VANP: Learning Where to See for Navigation with Self-Supervised Vision-Action Pre-Training

TL;DR

VANP introduces a self-supervised vision-action pre-training method that enables robots to focus on navigation-relevant visual regions, reducing training time and data requirements compared to traditional supervised approaches.

Contribution

This work presents VANP, a novel self-supervised model that learns navigation-specific visual features using mutual information maximization, without relying on large labeled datasets.

Findings

VANP achieves comparable navigation performance with half the training time.

VANP requires only 0.08% of ImageNet data for training.

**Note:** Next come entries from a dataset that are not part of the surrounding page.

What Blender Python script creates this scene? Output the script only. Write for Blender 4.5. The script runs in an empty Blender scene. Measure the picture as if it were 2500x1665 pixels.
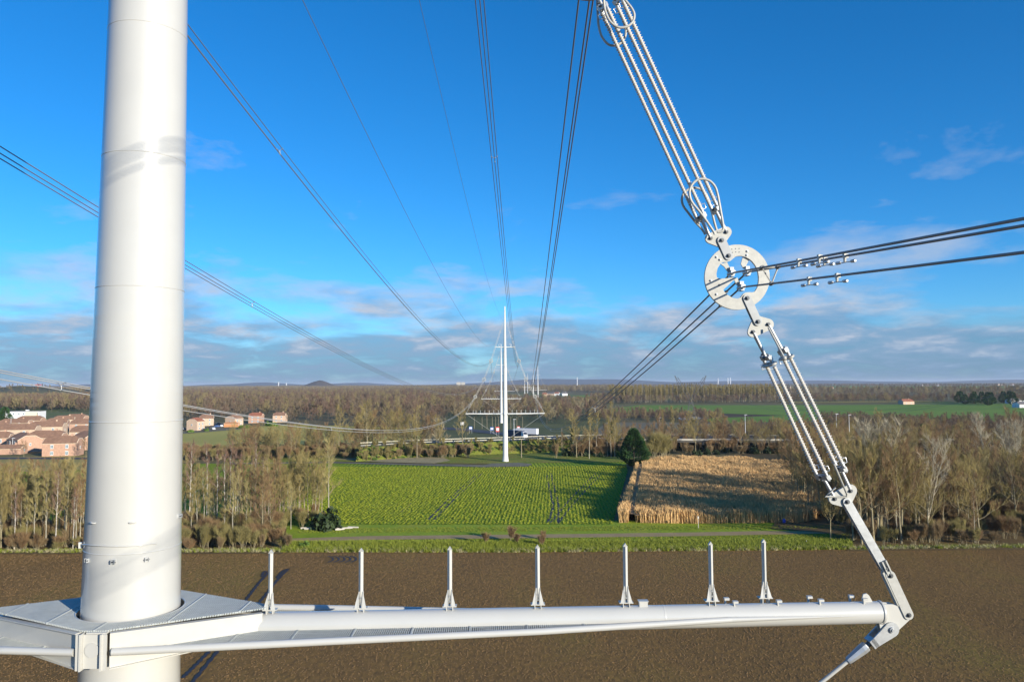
import bpy, math, random
from mathutils import Vector as V, Matrix
from mathutils import noise as mn
from mathutils.geometry import tessellate_polygon
S = bpy.context.scene
C = S.collection
PI = math.pi
# ------------------------------------------------------------------ camera
F, HC = 1900.0, 28.0
ROLL, PITCH = math.radians(.3), math.atan(103.5/F)
FW = V((0, math.cos(PITCH), math.sin(PITCH))); UP = V((0, -math.sin(PITCH), math.cos(PITCH))); RT = V((1, 0, 0))
CAM = V((0, 0, HC))
cd = bpy.data.cameras.new('camera'); cam = bpy.data.objects.new('camera', cd); C.objects.link(cam); S.camera = cam
cd.sensor_width = 36; cd.lens = F/2500*36; cd.clip_start = .1; cd.clip_end = 60000
xc = RT*math.cos(ROLL) - UP*math.sin(ROLL); yc = RT*math.sin(ROLL) + UP*math.cos(ROLL)
m = Matrix((xc, yc, -FW)).transposed().to_4x4(); m.translation = CAM; cam.matrix_world = m
# ------------------------------------------------------------------ light and sky
SUN_AZ, SUN_EL = math.radians(44), math.radians(13.5)      # azimuth to the right of straight behind the camera
sdir = V((math.sin(SUN_AZ)*math.cos(SUN_EL), -math.cos(SUN_AZ)*math.cos(SUN_EL), math.sin(SUN_EL)))
sl = bpy.data.lights.new('sun', 'SUN'); so = bpy.data.objects.new('sun', sl); C.objects.link(so)
sl.energy = 4.6; sl.angle = math.radians(.75); sl.color = (1, .91, .76)
sl.energy = 4.9
so.rotation_euler = sdir.to_track_quat('Z', 'Y').to_euler()
S.view_settings.view_transform = 'Standard'; S.view_settings.look = 'None'
S.view_settings.exposure = .48; S.view_settings.gamma = 1
S.cycles.max_bounces = 6; S.cycles.volume_bounces = 0; S.cycles.transparent_max_bounces = 12
wd = bpy.data.worlds.new('World'); S.world = wd; wd.use_nodes = True
nt = wd.node_tree; nt.nodes.clear()
def N(t, typ, **kw):
    n = t.nodes.new(typ)
    for k, v in kw.items():
        if k == 'inp':
            for a, b in v.items(): n.inputs[a].default_value = b
        else: setattr(n, k, v)
    return n
def math_(t, op, a, b=None, clamp=False):
    n = N(t, 'ShaderNodeMath', operation=op, use_clamp=clamp)
    for i, q in enumerate((a, b)):
        if q is None: continue
        if isinstance(q, (int, float)): n.inputs[i].default_value = q
        else: t.links.new(q, n.inputs[i])
    return n.outputs[0]
def ramp(t, fac, stops, interp='LINEAR'):
    n = N(t, 'ShaderNodeValToRGB'); n.color_ramp.interpolation = interp
    e = n.color_ramp.elements
    while len(e) < len(stops): e.new(.5)
    for q, (p, c) in zip(e, stops):
        q.position = p; q.color = (*c, 1) if len(c) == 3 else c
    t.links.new(fac, n.inputs[0]); return n.outputs[0]
def g3(v): return (v, v, v)
sky = N(nt, 'ShaderNodeTexSky', sky_type='NISHITA', sun_disc=False, sun_elevation=SUN_EL, sun_rotation=PI-SUN_AZ,
        air_density=.9, dust_density=.05, ozone_density=5.5, altitude=60)
tc = N(nt, 'ShaderNodeTexCoord'); sep = N(nt, 'ShaderNodeSeparateXYZ'); nt.links.new(tc.outputs['Generated'], sep.inputs[0])
sx, sy, sz = sep.outputs
den = math_(nt, 'ADD', sz, .2)
cx_ = math_(nt, 'DIVIDE', sx, den); cy_ = math_(nt, 'DIVIDE', sy, den)
comb = N(nt, 'ShaderNodeCombineXYZ'); nt.links.new(cx_, comb.inputs[0]); nt.links.new(cy_, comb.inputs[1])
def noise(t, vec, scale, detail=6, rough=.55, dist=0.):
    n = N(t, 'ShaderNodeTexNoise', inp={'Scale': scale, 'Detail': detail, 'Roughness': rough, 'Distortion': dist})
    if vec is not None: t.links.new(vec, n.inputs['Vector'])
    return n.outputs[0]
low = noise(nt, comb.outputs[0], 1.25, 9, .57, .25)
fine = noise(nt, comb.outputs[0], 3.4, 8, .6, .2)
# cloud bank: cover falls with height above the horizon
cover = ramp(nt, sz, [(0.0, g3(1)), (.035, g3(.95)), (.065, g3(.80)), (.105, g3(.56)), (.17, g3(.36)), (.36, g3(.27)), (.6, g3(0))])
thr = math_(nt, 'SUBTRACT', .76, math_(nt, 'MULTIPLY', cover, .56))
msk = math_(nt, 'MULTIPLY', math_(nt, 'SUBTRACT', low, thr), 5.5, True)
dens = math_(nt, 'MULTIPLY', msk, math_(nt, 'ADD', math_(nt, 'MULTIPLY', fine, 1.3), .25), True)
dens = math_(nt, 'MULTIPLY', dens, .95)
lit = ramp(nt, math_(nt, 'ADD', math_(nt, 'MULTIPLY', fine, .75), math_(nt, 'MULTIPLY', sz, 2.0)),
           [(.38, (.105, .195, .325)), (.49, (.18, .275, .41)), (.62, (.37, .42, .51))])
hsv = N(nt, 'ShaderNodeHueSaturation', inp={'Hue': .493, 'Saturation': 1.15, 'Value': 1.0}); nt.links.new(sky.outputs[0], hsv.inputs['Color'])
grade = N(nt, 'ShaderNodeMixRGB', blend_type='MULTIPLY', inp={'Fac': 1, 'Color2': (.82, 1.0, 1.14, 1)}); nt.links.new(hsv.outputs[0], grade.inputs['Color1'])
bg1 = N(nt, 'ShaderNodeBackground', inp={'Strength': .122}); nt.links.new(grade.outputs[0], bg1.inputs[0])
bg2 = N(nt, 'ShaderNodeBackground', inp={'Strength': 1.0}); nt.links.new(lit, bg2.inputs[0])
mx = N(nt, 'ShaderNodeMixShader'); nt.links.new(dens, mx.inputs[0]); nt.links.new(bg1.outputs[0], mx.inputs[1]); nt.links.new(bg2.outputs[0], mx.inputs[2])
wo = N(nt, 'ShaderNodeOutputWorld'); nt.links.new(mx.outputs[0], wo.inputs[0])

# ------------------------------------------------------------------ picture point -> place in the world
def ray(px, py):
    u = (px-1250)/F; v = (832.5-py)/F
    return FW + xc*u + yc*v
def W(px, py, Y):
    d = ray(px, py); return CAM + d*(Y/d.y)
def G(px, py, z=0.0):
    d = ray(px, py)
    return CAM + d*((z-HC)/d.z)
# ------------------------------------------------------------------ materials
MATS = {}
def mat(name, col, rough=.6, metal=0., var=0., vscale=3., col2=None, bump=0., bscale=20., spec=.5, coat=0., detail=5, distb=.05):
    m = bpy.data.materials.new(name); m.use_nodes = True; t = m.node_tree
    b = t.nodes['Principled BSDF']; b.inputs['Roughness'].default_value = rough; b.inputs['Metallic'].default_value = metal
    b.inputs['Specular IOR Level'].default_value = spec; b.inputs['Coat Weight'].default_value = coat; b.inputs['Coat Roughness'].default_value = .13
    c = (*col, 1)
    tcn = N(t, 'ShaderNodeTexCoord')
    if col2 is not None or var > 0:
        f = noise(t, tcn.outputs['Object'], vscale, detail, .6)
        c2 = col2 if col2 is not None else tuple(v*(1-var) for v in col)
        o = ramp(t, f, [(.32, c2), (.68, col)]); t.links.new(o, b.inputs['Base Color'])
    else: b.inputs['Base Color'].default_value = c
    if bump > 0:
        f = noise(t, tcn.outputs['Object'], bscale, 4, .6)
        bn = N(t, 'ShaderNodeBump', inp={'Strength': bump, 'Distance': distb}); t.links.new(f, bn.inputs['Height']); t.links.new(bn.outputs[0], b.inputs['Normal'])
    MATS[name] = m; return m
mat('white_paint', (.525, .525, .495), .38, 0, .05, 1.1, coat=1.)
MATS['white_paint'].node_tree.nodes['Principled BSDF'].inputs['Coat Roughness'].default_value = .045
t_ = MATS['white_paint'].node_tree; q_ = N(t_, 'ShaderNodeTexCoord'); k_ = N(t_, 'ShaderNodeMapping'); k_.inputs['Scale'].default_value = (.4, .4, 3.2); t_.links.new(q_.outputs['Object'], k_.inputs[0])
bn_ = N(t_, 'ShaderNodeBump', inp={'Strength': .35, 'Distance': .02}); t_.links.new(noise(t_, k_.outputs[0], 1.6, 2, .5), bn_.inputs['Height']); t_.links.new(bn_.outputs[0], t_.nodes['Principled BSDF'].inputs['Coat Normal'])
mat('white_paint_flat', (.52, .515, .475), .38, 0, .06, 4)
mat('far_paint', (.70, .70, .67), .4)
mat('galvanised', (.52, .54, .55), .42, .55, .22, 9, bump=.05, bscale=40)
mat('galvanised_light', (.46, .46, .425), .5, .1, .16, 11, bump=.03, bscale=30)
mat('link_steel', (.37, .38, .38), .4, .4, .15, 8)
mat('dark_steel', (.13, .14, .15), .45, .7, .2, 30)
mat('insulator', (.56, .54, .50), .45, 0, .08, 14)
mat('grating', (.52, .55, .53), .5, 0, .15, 8)
mat('conductor', (.21, .21, .21), .5, .3)
mat('conductor_sunlit', (.52, .52, .50), .5, .1)  # same metal as the other cables; sunlight on the low left bundle painted in
mat('aluminium', (.75, .75, .74), .3, .8)
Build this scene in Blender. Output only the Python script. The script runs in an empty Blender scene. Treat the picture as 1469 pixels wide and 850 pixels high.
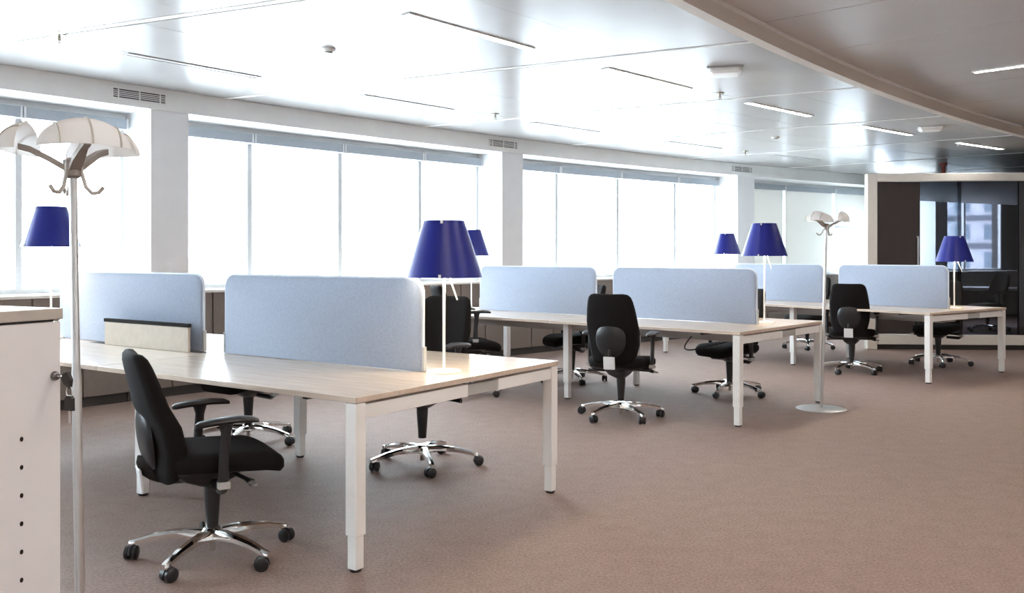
import bpy, bmesh, math, random
from mathutils import Vector, Matrix
random.seed(7)
S = bpy.context.scene
COL = S.collection
PI = math.pi
R_ = math.radians

# ------------------------------------------------------------------ camera
cd = bpy.data.cameras.new('camera')
cam = bpy.data.objects.new('camera', cd)
COL.objects.link(cam)
cam.location = (0, 0, 1.353)
cam.rotation_euler = (PI / 2, 0, 0)
cd.sensor_fit = 'HORIZONTAL'
cd.sensor_width = 36.0
cd.lens = 36.0 * 1300 / 1469
cd.shift_y = -59 / 1469
cd.clip_end = 400
S.camera = cam

# ------------------------------------------------------------------ world, exposure
W = bpy.data.worlds.new('sky')
S.world = W
W.use_nodes = True
bg = W.node_tree.nodes['Background']
bg.inputs['Color'].default_value = (0.80, 0.915, 1.0, 1)
bg.inputs['Strength'].default_value = 6.0
S.view_settings.view_transform = 'Standard'
S.view_settings.look = 'None'
S.view_settings.gamma = 1
S.view_settings.use_curve_mapping = False
S.view_settings.exposure = 1.7
S.cycles.max_bounces = 9
S.cycles.diffuse_bounces = 5
S.cycles.glossy_bounces = 4
S.cycles.transparent_max_bounces = 12
S.cycles.caustics_reflective = False
S.cycles.caustics_refractive = False
S.cycles.sample_clamp_indirect = 8
S.cycles.use_denoising = True
STRIP_EMIT = 24.0        # the lit ceiling strips over the aisle
INNER_EMIT = 27.0       # the lit ceiling strips of the inner zone, mostly added unseen for fill


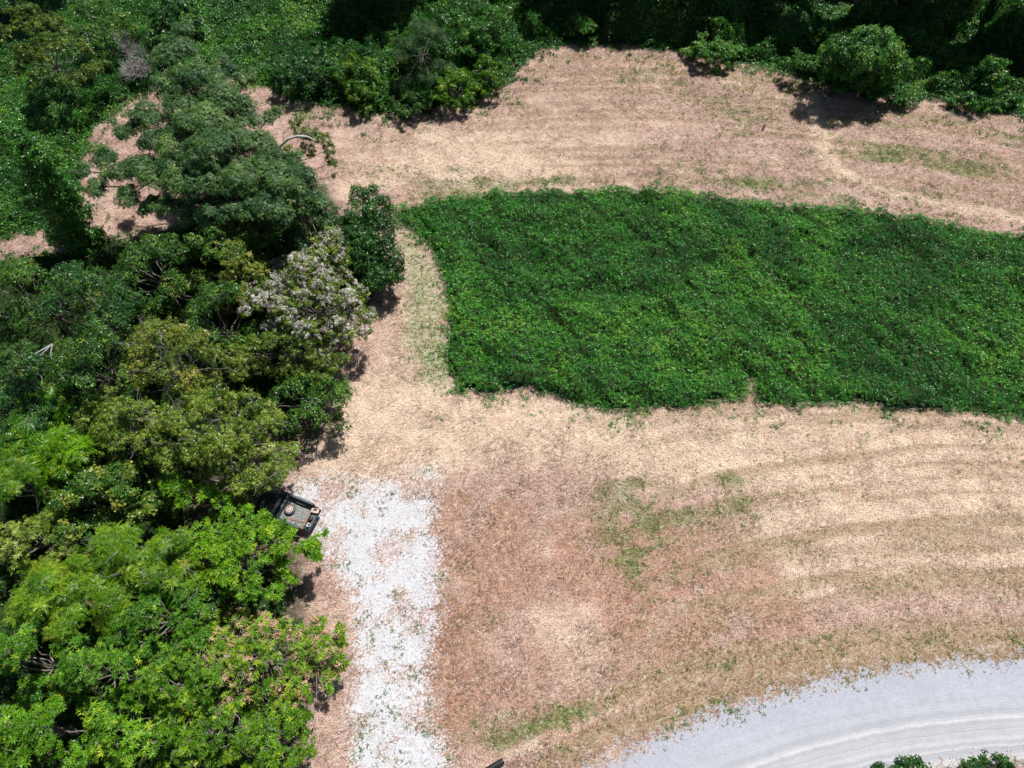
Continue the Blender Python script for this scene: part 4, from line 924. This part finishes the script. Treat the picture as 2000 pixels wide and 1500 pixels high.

Features learned by VANP align with human navigation intuition.

Abstract

Humans excel at efficiently navigating through crowds without collision by focusing on specific visual regions relevant to navigation. However, most robotic visual navigation methods rely on deep learning models pre-trained on vision tasks, which prioritize salient objects -- not necessarily relevant to navigation and potentially misleading. Alternative approaches train specialized navigation models from scratch, requiring significant computation. On the other hand, self-supervised learning has revolutionized computer vision and natural language processing, but its application to robotic navigation remains underexplored due to the difficulty of defining effective self-supervision signals. Motivated by these observations, in this work, we propose a Self-Supervised Vision-Action Model for Visual Navigation Pre-Training (VANP). Instead of detecting salient objects that are beneficial for tasks such as classification or detection, VANP learns to focus only on specific visual regions that are relevant to the navigation task. To achieve this, VANP uses a history of visual observations, future actions, and a goal image for self-supervision, and embeds them using two small Transformer Encoders. Then, VANP maximizes the information between the embeddings by using a mutual information maximization objective function. We demonstrate that most VANP-extracted features match with human navigation intuition. VANP achieves comparable performance as models learned end-to-end with half the training time and models trained on a large-scale, fully supervised dataset, i.e., ImageNet, with only 0.08% data.